** Exercise **
Leaving out the pictures, retype the lines from the beginning of the listing through the line containing "rampz=(-.009, .006, 0), emit=.28, gloss=.07)".

-- start of Data extract --

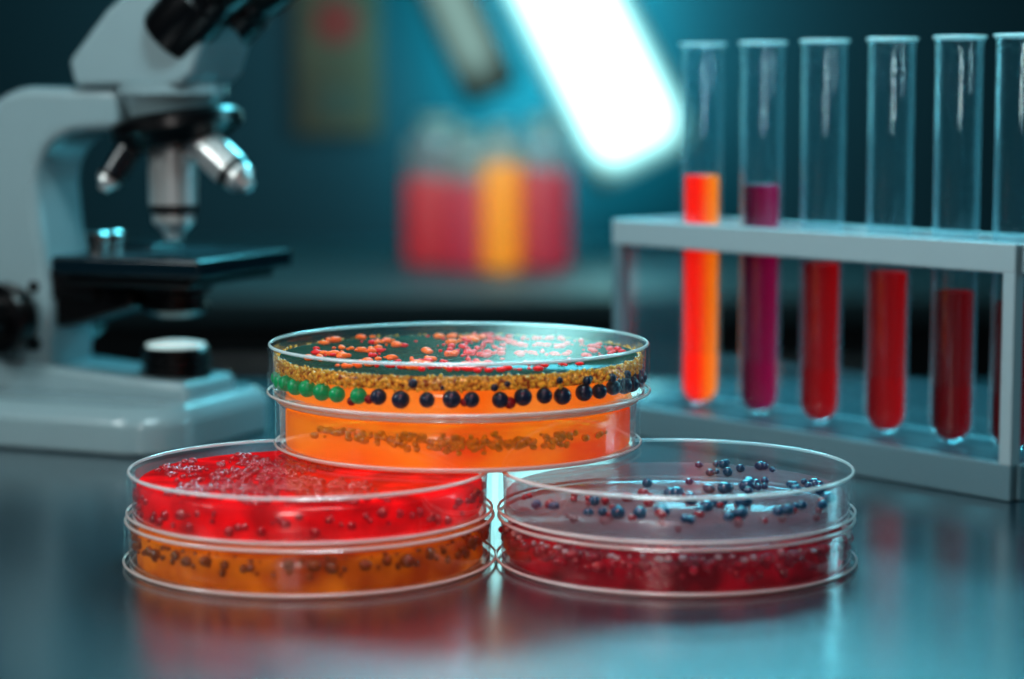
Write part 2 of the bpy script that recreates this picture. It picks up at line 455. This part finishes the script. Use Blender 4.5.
L_or = gel('orange_liquid', hx('ff2408'), (1, .25, .04, 1), .85, hx('ffa820'), 30, rampz=(-.002, .006, 0), emit=.45, gloss=.07)  # sideways colour ramps paint backlight into the liquids, emit adds glow
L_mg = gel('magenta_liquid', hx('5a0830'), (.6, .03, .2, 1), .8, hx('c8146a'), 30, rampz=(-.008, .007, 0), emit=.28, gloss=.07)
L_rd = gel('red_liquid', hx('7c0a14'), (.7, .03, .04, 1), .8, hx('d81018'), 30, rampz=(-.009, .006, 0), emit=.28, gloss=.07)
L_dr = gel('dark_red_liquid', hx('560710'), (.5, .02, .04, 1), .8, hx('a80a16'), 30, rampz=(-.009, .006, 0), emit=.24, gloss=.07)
R, ZB, ZTt = .0115, .0178, .2210
def tube(k, lvl, mat):
    a = cent[k]; dx, dy = math.cos(ang), math.sin(ang)
    nx, ny = dy, -dx   # local -Y
    X = RX+dx*a+nx*RW/2; Y = RY+dy*a+ny*RW/2
    p = empty('test_tube', (X, Y, TZ+ZB))
    Lh = ZTt-ZB
    prof = [(R*math.sin(t*math.pi/16), R-R*math.cos(t*math.pi/16)) for t in range(9)]
    prof[0] = (0, 0)
    o = lathe('glass', prof+[(R, Lh-.004), (R+.0005, Lh-.002), (R+.0014, Lh)], M_tube, p, 64)
    lathe('inner_wall', [(R-.0014, .03), (R-.0014, Lh-.001)], M_tube, p, 64)
    rings('lip', [(R+.0012, Lh, .0008)], M_rim, p, 64)
    r2 = R-.0020; h = lvl-ZB
    pl = [(r2*math.sin(t*math.pi/16), .0018+r2-r2*math.cos(t*math.pi/16)) for t in range(9)]
    pl[0] = (0, .0018)
    lathe('liquid', pl+[(r2, h), (r2-.001, h-.0004), (0, h-.0008)], mat, p, 64, split=1.0)
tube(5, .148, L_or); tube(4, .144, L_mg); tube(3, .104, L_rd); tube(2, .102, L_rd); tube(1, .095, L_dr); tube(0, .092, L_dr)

# ------------------------------------------------------------ microscope
ms = empty('microscope', (-.190, 1.235, TZ), math.radians(-23))
bm = bmesh.new()
outl = arc(.006, .030, .032, 90, 0, 8)+arc(.006, -.042, .032, 0, -90, 8)+arc(-.125, -.049, .025, 270, 180, 6)+arc(-.125, .037, .025, 180, 90, 6)
a = [bm.verts.new((x, y, 0)) for x, y in outl]; b = [bm.verts.new((x, y, .018)) for x, y in outl]
c = [bm.verts.new((-.05+(x+.05)*.93, y*.9, .026)) for x, y in outl]
n = len(outl)
bm.faces.new(a[::-1]); bm.faces.new(c)
for i in range(n):
    j = (i+1) % n
    bm.faces.new((a[i], a[j], b[j], b[i])); bm.faces.new((b[i], b[j], c[j], c[i]))
mk('base', bm, M_white, ms, bevel=.003)
prism('base_step', [(-.115, .024), (.025, .024), (.022, .035), (-.020, .037), (-.115, .044)], -.028, .028, M_white, ms, .004)
arm = [(-.125, .022), (-.070, .022), (-.068, .085), (-.074, .120)] + arc(-.046, .142, .030, 180, 95, 8) + [(-.020, .1735), (-.020, .197)] \
    + arc(-.078, .154, .044, 92, 172, 8) + [(-.122, .120)]
prism('arm', arm, -.024, .024, M_white, ms, .006)
head = [(-.046, .197), (-.050, .212), (-.024, .240), (-.006, .253), (.024, .248), (.038, .226), (.030, .205), (.022, .197)]
prism('head', head, -.028, .028, M_white, ms, .004)
cyl_dir('head_mount', (0, 0, .198), (0, 0, -1), [(0, -.001), (.031, -.001), (.031, .005), (.028, .007), (.023, .019), (0, .019)], M_white, ms)
for i, s in enumerate((-1, 1)):
    cyl_dir('eyepiece_tube_%d' % i, (.012, s*.020, .224), (.74, s*.04, .67),
            [(0, 0), (.0175, 0), (.0185, .003), (.0185, .030), (.0170, .032), (.0170, .038), (.0185, .040), (.0200, .054), (.0200, .085), (.0175, .09), (0, .09)], M_black, ms)
    cyl_dir('eyepiece_lens_%d' % i, (.0792, s*.0236, .2848), (.74, s*.04, .67), [(0, .0004), (.011, .0004), (.011, .001), (0, .001)], M_glass, ms)
cyl_dir('nosepiece', (0.002, 0, .182), (.16, 0, -1), [(0, 0), (.034, 0), (.037, .003), (.037, .009), (.031, .013), (.026, .017), (0, .017)], M_black, ms)
def objective(nm_, p, dr, k, mat1, tipmat=None):
    cyl_dir(nm_, p, dr, [(0, 0), (.0125*k, 0), (.0125*k, .010*k), (.0118*k, .0104*k), (.0118*k, .0120*k), (.0125*k, .0124*k), (.0125*k, .032*k)], mat1, ms)
    cyl_dir(nm_+'_barrel_ring', p, dr, [(.0125*k, .032*k), (.0122*k, .0325*k), (.0122*k, .036*k), (.0108*k, .0365*k)], M_black, ms)
    cyl_dir(nm_+'_tip', p, dr, [(.0108*k, .0365*k), (.0108*k, .041*k), (.0060*k, .046*k), (.0045*k, .050*k), (0, .050*k)], tipmat or M_steel, ms)
objective('objective_long', (0, 0, .167), (0, 0, -1), 1.10, M_steel)
objective('objective_tilted', (.020, -.004, .168), (.80, -.06, -.62), .84, M_steel)
objective('objective_short', (-.020, -.010, .166), (-.50, -.25, -.86), .62, M_blackm)
box('stage', (-.047, -.052, .0950), (.047, .052, .1050), M_blackm, ms, .002)
box('stage_lower_plate', (-.042, -.046, .0890), (.038, .046, .0952), M_black, ms, .002)
box('stage_slide', (-.020, -.038, .1051), (.006, .038, .1062), M_acryl, ms)
prism('slide_clip', [(-.042, .1050), (-.020, .1050), (-.020, .1078), (-.042, .1078)], .010, .044, M_blackm, ms, .001)
for i, y in enumerate((-.022, -.008)):
    cyl_dir('stage_screw_%d' % i, (-.036, y, .104), (0, 0, 1), [(0, 0), (.0060, 0), (.0060, .007), (.007, .008), (.007, .012), (.0055, .013), (0, .013)], M_chrome, ms, 32)
box('stage_bracket', (-.075, -.020, .078), (-.040, .020, .094), M_black, ms, .002)
cyl_dir('condenser', (0, 0, .0900), (0, 0, -1), [(0, 0), (.021, 0), (.021, .006), (.017, .008), (.017, .013), (.0195, .014), (.0195, .017), (.013, .021), (0, .021)], M_black, ms)
prism('condenser_bracket', [(-.075, .060), (-.050, .064), (-.018, .074), (-.018, .084), (-.040, .089), (-.075, .089)], -.016, .016, M_black, ms, .003)
cyl_dir('illuminator', (0, 0, .034), (0, 0, 1), [(0, 0), (.020, 0), (.020, .005), (.0180, .0055), (.0180, .0070), (.0195, .0075), (.0195, .011), (.0175, .0115), (.0175, .0125), (.0185, .013), (.0185, .0165), (.0165, .018), (0, .018)], M_black, ms)
M_diff = pbr('illuminator_diffuser', hx('d8f4f4'), .3, noise=.03, nscale=40, emit=.6)
cyl_dir('illuminator_lens', (0, 0, .0519), (0, 0, 1), [(0, 0), (.0165, 0), (.0165, .0012), (.010, .0026), (0, .003)], M_diff, ms)
for s in (-1, 1):
    cyl_dir('focus_knob_%d' % (s+1), (-.092, s*.023, .067), (0, s, 0),
            [(0, 0), (.012, 0), (.012, .006), (.020, .007), (.0205, .009), (.0205, .019), (.019, .021), (.0125, .021), (.0125, .034), (.011, .036), (0, .036)], M_black, ms)
cyl_dir('arm_screw', (-.078, -.0235, .085), (0, -1, 0), [(0, 0), (.0035, 0), (.003, .002), (0, .002)], M_black, ms, 24)
cyl_dir('power_switch', (-.078, -.0235, .052), (0, -1, 0), [(0, 0), (.004, 0), (.0035, .003), (0, .003)], M_black, ms, 24)

# ------------------------------------------------------------ background bottles
M_acrylb = thin_glass('bottle_plastic', tint=(.75, .88, .88, 1), haze=.30, boost=.4, hcol=(.65, .82, .80, 1), rough=.2)
def bottle(x, y, w, h, lv, liq, cap):
    p = empty('reagent_bottle', (x, y, CZ)); r = w/2
    lathe('glass', [(0, .001), (r-.006, .001), (r, .007), (r, h*.80), (r*.85, h*.86), (r*.5, h*.90), (r*.5, h*.95)], M_acrylb, p, 48)
    r2 = r-.002
    lathe('liquid', [(0, .003), (r2-.006, .003), (r2, .009), (r2, h*lv), (0, h*lv)], liq, p, 48, split=.8)
    lathe('cap', [(0, h), (r*.56, h), (r*.56, h*.92), (r*.52, h*.92)], cap, p, 32, split=.8)
B_red = gel('bg_red_liquid', hx('d01c38'), (.9, .1, .1, 1), .9, emit=.52)  # emit brightens the bottle liquids with a glow of their own
B_yel = gel('bg_yellow_liquid', hx('ffb414'), (1, .7, .1, 1), .9, emit=.55)
B_pink = gel('bg_pink_liquid', hx('cc2450'), (.9, .1, .2, 1), .9, emit=.52)
M_cap = pbr('pale_cap', hx('8cb0ac'), .5, noise=.05)
bottle(-.135, 4.02, .125, .27, .58, B_red, M_cap)
bottle(-.076, 3.90, .084, .25, .60, B_pink, M_cap)
bottle(-.018, 3.86, .070, .26, .72, B_yel, M_cap)
bottle(.056, 3.92, .096, .27, .64, B_pink, M_cap)
# poster
po = empty('wall_poster', (-.36, 4.59, TZ+.27))
M_beige = pbr('poster_paper', hx('6e503e'), .8, noise=.6, nscale=8)
M_pr = pbr('poster_print_red', hx('9a2a24'), .8, noise=.3, nscale=8)
box('sheet', (-.085, -.006, -.15), (.085, .006, .18), M_beige, po)
cyl_dir('printed_disc', (.0, -.007, .08), (0, -1, 0), [(.0, .001), (.045, .001)], M_pr, po)
box('printed_block', (-.05, -.0095, -.12), (.05, -.0065, -.05), pbr('poster_print_grey', hx('54463c'), .8, noise=.2), po)

# lamps
def lightbar(name, x, z, L, W, tilt, mat, y=4.25):
    p = empty(name, (x, y, TZ+z)); p.rotation_euler = (0, tilt, 0)
    box('housing', (-W/2+.008, 0, .02), (W/2-.008, .05, L-.01), M_cab, p, .004)
    box('diffuser', (-W/2, -.03, 0), (W/2, .001, L), mat, p, .014)
    box('mounting_arm', (-.02, .05, L*.5-.02), (.02, .36, L*.5+.02), M_steel, p)
    return p
lightbar('led_light_bar', .265, .065, .95, .225, math.radians(-27), diffuser_mat('led_diffuser', (.46, 1, 1, 1), 4.8, .225))
lightbar('led_light_bar', -.035, .20, .8, .110, math.radians(-24), diffuser_mat('led_diffuser_dim', (.50, .80, .74, 1), .45, .110))

# ------------------------------------------------------------ lights
def area(name, loc, tgt, sx, sy, col, e):
    l = bpy.data.lights.new(name, 'AREA'); l.shape = 'RECTANGLE'; l.size = sx; l.size_y = sy
    l.color = col; l.energy = e
    o = bpy.data.objects.new(name, l); o.location = loc
    o.rotation_euler = (Vector(tgt)-Vector(loc)).to_track_quat('-Z', 'Y').to_euler()
    return link(o)
area('overhead_softbox', (-.03, .80, TZ+.70), (-.0, .94, TZ), .20, .14, (.74, .96, 1), 2.7)
area('front_fill', (-.25, -.25, TZ+.55), (0, .93, TZ+.05), .25, .15, (1, .95, .92), 2.7)  # added fill, no visible source, brightens the dish fronts
area('rear_cyan_lamp', (.15, 2.3, TZ+1.0), (0, .95, TZ), .9, .25, (.16, .82, 1), 24)
area('side_lamp', (-.75, .75, TZ+.55), (-.24, 1.2, TZ+.08), .2, .3, (.94, 1, .99), 2.6)
area('rack_side_lamp', (1.2, 1.5, TZ+.5), (.2, 1.15, TZ+.1), .3, .5, (.3, .85, 1), 4.5)
area('wall_wash_fill', (-.1, 3.7, TZ+1.3), (-.15, 4.6, TZ+.25), .8, .2, (.08, .85, .95), 9)  # added light without a fixture, lifts the teal of the back wall
area('wall_halo_fill', (.08, 4.36, TZ+.42), (.08, 4.6, TZ+.42), .35, .7, (.08, .9, 1), 10)  # added cyan source, makes the halo on the wall behind the bar
area('bottle_fill', (-.1, 3.2, TZ+.8), (-.05, 3.95, TZ), .3, .2, (1, .95, .9), 8)  # extra light added to brighten the far bottles
sl = bpy.data.lights.new('red_fill_spot', 'SPOT'); sl.energy = 10; sl.color = (1, .10, .05)  # added red spot, stands in for red spill on the bench
sl.spot_size = math.radians(38); sl.spot_blend = 1.0; sl.shadow_soft_size = .04
so = bpy.data.objects.new('red_fill_spot', sl); so.location = (-.03, .50, TZ+.60)
so.rotation_euler = (Vector((-.03, .77, TZ))-Vector(so.location)).to_track_quat('-Z', 'Y').to_euler()
link(so)

w = bpy.data.worlds.new('room_ambience'); sc.world = w; w.use_nodes = True
w.node_tree.nodes['Background'].inputs[0].default_value = (.015, .06, .09, 1)
w.node_tree.nodes['Background'].inputs[1].default_value = .6

# ------------------------------------------------------------ camera
cd = bpy.data.cameras.new('camera'); cam = bpy.data.objects.new('camera', cd); link(cam)
cam.location = (0, 0, TZ+.19)
cam.rotation_euler = (math.radians(90-6.21), 0, 0)
cd.sensor_width = 36; cd.lens = 77.3; cd.clip_start = .02
cd.dof.use_dof = True; cd.dof.focus_distance = .94; cd.dof.aperture_fstop = 4.2
sc.camera = cam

-- end of Data extract --

** The completed task **
Write part 2 of the bpy script that recreates this picture. It picks up at line 455. This part finishes the script. Use Blender 4.5.
L_or = gel('orange_liquid', hx('ff2408'), (1, .25, .04, 1), .85, hx('ffa820'), 30, rampz=(-.002, .006, 0), emit=.45, gloss=.07)  # sideways colour ramps paint backlight into the liquids, emit adds glow
L_mg = gel('magenta_liquid', hx('5a0830'), (.6, .03, .2, 1), .8, hx('c8146a'), 30, rampz=(-.008, .007, 0), emit=.28, gloss=.07)
L_rd = gel('red_liquid', hx('7c0a14'), (.7, .03, .04, 1), .8, hx('d81018'), 30, rampz=(-.009, .006, 0), emit=.28, gloss=.07)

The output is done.